40
anos
Mata Traiçoeira: o perigo e a beleza selvagem nos caminhos antigos de Teixeira de Freitas

No terceiro episódio da série especial “Ateliê Memória – De volta à história de Teixeira de Freitas”, o Sulbahianews convida os leitores a uma imersão na natureza exuberante — e traiçoeira — que marcou as trilhas do antigo povoado. Neste capítulo, quem guia a narrativa é Domingos Cajueiro Correia, primeiro policial rodoviário federal da cidade e filho de Isael de Freitas Correia, um dos pioneiros da região, que faleceu aos 95 anos deixando um legado de memórias históricas.
Domingos relembra uma das experiências mais marcantes da infância: quando se perdeu com a família em meio à densa mata, ao viajar a cavalo entre Teixeira de Freitas e o povoado de Juerana.
Um deslumbramento seguido pelo medo

Era uma longa jornada feita no lombo de um animal cavalar.

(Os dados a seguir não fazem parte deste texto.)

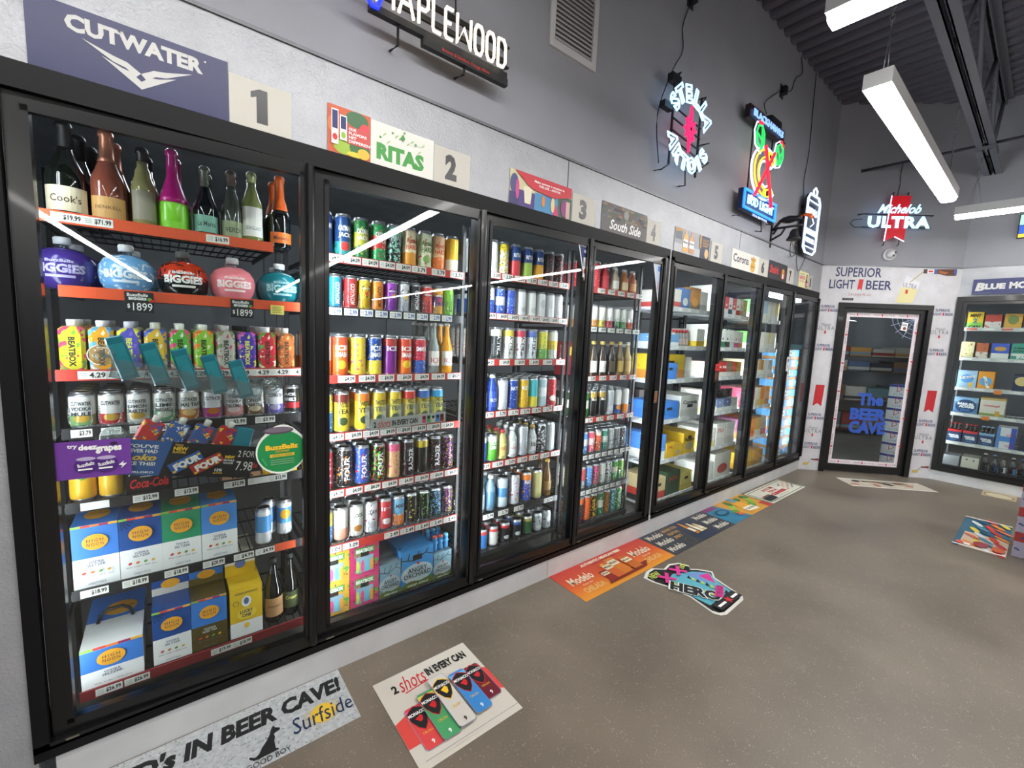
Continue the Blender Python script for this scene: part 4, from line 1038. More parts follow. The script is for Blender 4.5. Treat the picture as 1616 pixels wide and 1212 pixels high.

Domingos descreve, com riqueza de detalhes, os cenários que encontrava no caminho: a mata fechada, os animais silvestres cruzando as trilhas, os córregos de águas cristalinas e o verde vibrante que parecia não ter fim.
“Fiquei realmente deslumbrado”, lembra.
Mas o encantamento logo deu lugar ao medo. À medida que a noite se aproximava, a família percebeu que estava perdida na vastidão da floresta. Ao tentarem atravessar uma lagoa de águas escuras e profundas, o animal de carga em que viajavam — chamado Rucinho — atolou. Domingos, sua mãe e dois irmãos estavam acomodados em uma cesta de cipó. O desespero tomou conta.
Foi nesse momento de aflição que avistaram uma fraca luz de lamparina do outro lado da lagoa. Era Fernando Cirico, um morador da região, que os socorreu. “Se não fosse esse anjo da guarda, não sei o que seria de nossas vidas, pois existiam animais ferozes na estrada”, conta Domingos.
A família foi acolhida em uma casa de taipa e taubinha. No dia seguinte, com as orientações do anfitrião, seguiram pelos campos do Mato Verde até o sítio dos avós, a cerca de duas léguas de Juerana.
O encantamento do Mato Verde

O trajeto seguinte revelou ainda mais da beleza natural da região. Campos cobertos de lírios com tons amarelo-ouro e laranja, vegetações encantadoras como a marcela — usada para encher travesseiros —, flores beges conhecidas como alfinetes, e espécies como Coco de Sandó e a afiada Tiririca.
“Os córregos eram de águas cristalinas e abundantes, difíceis de atravessar quando cheios. As lagoas eram muitas, e a viagem durava o dia inteiro”, relata.
Essa memória viva, compartilhada por Domingos Cajueiro, é um registro precioso das raízes de Teixeira de Freitas — e do quanto a relação entre homem e natureza marcou o início da ocupação da região.
A série Ateliê Memória continua resgatando esses relatos para preservar a história da cidade através de seus próprios habitantes.